My point is that http:.//www.w3.org/2001/XMLSchema and
http://www.w3.org/2001/XMLSchema# are different namespaces.

As you yourself said in your earlier contribution:

"As you should know, and must realize, XML namespace names are compared by
_literal string_ comparison, and not using any sort of URI canonicalization
scheme."

If you stand by that, then these are _not_ the same namespaces.

John Schlesinger
SysCore Solutions

-----Original Message-----
From: www-rdf-interest-request@w3.org
[mailto:www-rdf-interest-request@w3.org]On Behalf Of John F. Schlesinger
Sent: Monday, February 04, 2002 11:36 PM
To: johns@syscore.com
Cc: www-rdf-interest@w3.org; www-rdf-comments@w3.org
Subject: Re: RDFCore WG: Datatyping documents


John F Schlesinger wrote:

> Jonathan said: "Please do not bind the "xsd" prefix to the
> http://www.w3.org/2001/XMLSchema#
> namespace name."
>
> As a result of this Sergey said: "I'm going to replace xsd: by rdfdt: in
the
> next revision of the document."
>
> Please let us not forget that the prefix 'xsd' is purely conventional and
> has no semantics except when related to an xmlns attribute.
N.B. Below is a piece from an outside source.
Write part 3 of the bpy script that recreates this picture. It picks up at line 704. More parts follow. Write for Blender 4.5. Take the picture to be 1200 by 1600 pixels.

It is
perfectly
> correct for RDF data types to associate xsd with
> http://www.w3.org/2001/XMLSchema#

Simply, the URI prefix http:.//www.w3.org/2001/XMLSchema is the domain of
the W3C XML Schema WG. What makes you think anyone outside this group ought
be able to publish URIs that start with this string?

Ought I be able to erect a mailbox next to your house and suffix your street
number with 1/2 -- its only half a number change eh?

Aside from the confusion that binding a well known prefix ("xsd") to a new
URI would generate, why on earth would you want to bind such a prefix to a
URI which differs by a single character? Are you trying to generate software
bugs, or merely obfuscate the RDF work?